Rough Cuts: Turmoil in the legal community

The circumstances surrounding the voiding by Malacanang of the amnesty given to Sen. Antonio Trillanes IV look very familiar even as it is closely similar to the ones leading to the filing of a Quo Warranty case against then Chief Justice Ma. Lourdes Sereno who was eventually ousted by her peers at the Supreme Court.

Yes, this already chilling phrase void Ab Initio or void from the beginning has become some kind of the Damocles sword to some people occupying critical positions in government.

In other words, we suspect that it is possible the filing of a Quo Warranto case against the ousted CJ Sereno was a test case for Malacanang that has evolved into a precedent jurisprudence to be referred to in cases against officials who may be similarly situated.

We now feel with some degree of certainty that the granting of the Quo Warranto petition filed by Solicitor General Jose Calida is now being used as basis for the issuance of the Presidential Proclamation voiding the grant of amnesty to Senator Trillanes IV. Trillanes and his Magdalo group were charged with offenses like coup d’etat by the administration of then President and now Speaker of the House Gloria Macapagal-Arroyo. He and his followers were also facing court martial proceedings. All these were offshoots of Trillanes group’s Oakwood mutiny, Manila Peninsula occupation, and their participation in the so-called Marine stand-off supposedly to manifest their disdain on the corruption in the Armed Forces and the government. In 2011 they were given amnesty by then President Benigno Simeon Aquino III.

In the withdrawal of the Trillanes amnesty the Presidential Proclamation cited as primary reason the amnestied senator’s failure to comply with the main requirements of the grant of amnesty. And these are his supposed non-submission of application for amnesty, and his continued non-admission of the crimes charged against him and his group. This citation in the Presidential Proclamation is buttressed by sworn statements by officials of government offices that are the repository of such documents.

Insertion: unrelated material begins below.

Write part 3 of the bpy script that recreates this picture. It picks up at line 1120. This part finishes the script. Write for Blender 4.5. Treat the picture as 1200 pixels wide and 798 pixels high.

Explaining the proclamation further Justice Secretary Menardo Guevarra said that without any copy of sworn documents anent the compliance of primary requirements the Aquino grant of amnesty to Trillanes, even if concurred by Congress, could not be held effective right from the start. So Malacanang lawyers, no doubt with substantial inputs from the SolGen and reference to the successful Quo Warranto petition against Sereno, may have confidently given the President the go-signal to void the Trillanes amnesty.

Another condition that is considered built-in in any amnesty grant is that the beneficiary of such act is deemed to have committed not to repeat the crime he is presumed to have committed, or do anything that is prejudicial to the government or the general public. And this, according to Chief Presidential Legal Counsel Salvador Panelo in a television interview over GMA’s Unang Hirit last Wednesday morning, Senator Trillanes continues to ignore. Panelo added that Trillanes keeps his unsubstantiated attacks against both the administration and the person of the President to the point of already committing sedition.

Meanwhile, Trillanes is insisting that he has complied with all the conditions of the amnesty grant except the crime charged against him and his group which is mounting coup d’etats against then President Arroyo’s government.

In media interviews the senator, showing a military man’s composure, said that the clearest proof of his and his group’s compliance of the amnesty requirements is the amnesty itself. According to Trillanes the amnesty would not have been granted at all if he and his group did not apply for it. And it is the same reason why Congress concurred the Aquino proclamation, Trillanes told media in an ambush interview in the Senate.

As to his vehement attacks on Duterte and his administration the senator showed no qualm in saying he is merely doing his job as an opposition and as the people’s watchdog against the excesses and the “dictatorial tendency” of the Duterte leadership. Commenting on the voiding of the amnesty grant for him he waxes defiance saying that he is not afraid of Duterte and that what the President is doing is clear political persecution against those who dare to cross sword with him.

From where we are perched we are seeing the polarization of people on this issue. There are brewing debates as to the constitutionality of the Duterte proclamation with arguments presented clearly defining where those engaged in the discussion of the issue stand.

And surely, when this matter is brought to the lap of the Supreme Court to have the issue of constitutionality resolved, the issue would probably get even hotter, depending on how the High Court decides on the matter.

Imagine the assertion of administration critics that the Sereno ouster was orchestrated by Malacanang, and that the appointment of CJ Teresita Leonardo de Castro is a “reward” for her manifest dislike of the ousted former Chief Justice!

Already, there are insinuations and intrigues that De Castro’s appointment is Malacanang’s elaborate preparation for the voiding of the Trillanes amnesty.

Indeed, the legal community of the country is again put into the vortex of a turmoil the final resolution of which may cause sleepless nights among lawyers — practitioners and those tasked to settle issues on laws and to dispense justice.

The current Trillanes amnesty voiding issue is worth every Filipino’s anxious waiting, even if it takes a much longer time.